In his final chapter, "Greek Wonders: Classical Models for Christian Miracle Collections," Johnson argues persuasively that the classical genre which has most probably influenced the Miracles of Thekla is paradoxography and not, as others have supposed, Asclepian iamata or accounts of healings. As in his discussion of paraphrase in Chapter 2, Johnson here does a good job of outlining what may be to many readers an unfamiliar genre. Paradoxography was a mode of historical writing that concentrated on bringing together remarkable phenomena, whether natural, human or supernatural. Johnson demonstrates the way that the genre, Hellenistic in origin, is taken up by both Christian and pagan authors of late antiquity. Asclepian inscriptions, in contrast are individual votive offerings; they do not occur in book form, nor are they concatenated into longer narratives concerning the healing divinity. And in any case, as Johnson noted in the previous chapter, Thekla is not exclusively or even primarily a saint associated with healing; she also performs revenge miracles and, most importantly to Johnson's argument, miracles of civic protection.

Johnson's conclusion begins with what amounts to an apologia for his decision not to consider issues of gender in the Life and Miracles: "I do not feel that this work is a 'gendered' text in the way that word is used in scholarship on antiquity and the middle ages. Thekla's status as a woman has almost no special role at all for the author of the LM, especially in comparison with the ATh" (221). In my view, such a response betrays a rather undertheorized attitude to the very question of gender. It does not seem to have occurred to Johnson, for instance, that by consistently calling Paul the didaskalos or teacher of Thekla, rather than her companion, as in the Acts, the author of the Life is granting her a certain sort of apostolically limited authority at the expense of a potentially much greater autonomy, and that this is itself a gendered decision. Thekla's gender was of critical importance to other late antique writers, from Tertullian, for whom she was a shocking example of inappropriate feminine behavior, to Methodius of Olympus (d. 311), who grants Thekla the final speech in praise of virginity in his pseudo-Platonic Symposium, to the two late antique homilies Johnson includes in Appendix Two, both of which explicitly highlight Thekla's gender and her importance as role model for women. An alternate ending to the Acts of Thekla, quite possibly contemporary with the Life and Miracles (and included by Johnson as Appendix One) also emphasizes her status as intact virgin and as teacher of local women.
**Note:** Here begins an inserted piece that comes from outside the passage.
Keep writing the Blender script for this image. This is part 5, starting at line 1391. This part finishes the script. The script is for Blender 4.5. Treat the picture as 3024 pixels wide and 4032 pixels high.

Thus the decision of the author of the Life and Miracles to deemphasize Thekla's gender appears as itself both reactionary and gendered by default; for him, it is clearly important not to focus on Thekla's virginity or femininity or her role as mentor and inspiration to other women (such as Egeria, with whose account of her visit to Hagia Thekla Johnson begins his book). The anonymous author's choice to neuter the saint as much as possible may in fact account for the "ad hoc" treatment of gender in the text (221n3). Of course this choice, idiosyncratic as it may be in the larger Thekla tradition, does not in any way diminish the fact that, as Johnson insists, "the LM is, first and foremost, an artful work of late antique writing in Greek" (222).

The last of the three appendices to the book is a useful catalogue of early Byzantine miracle collections. The index of Greek words, in contrast, is rather disappointing; surely one ought to be able to find here such important terms as metaphrasis and methermeneuo, but neither appears. This minor point aside, The Life and Miracles of Thekla: A Literary Study, has much to offer any reader interested in hagiography or late antique literary culture. One hopes that it will go a long way towards correcting the undeserved neglect into which this fascinating text has fallen.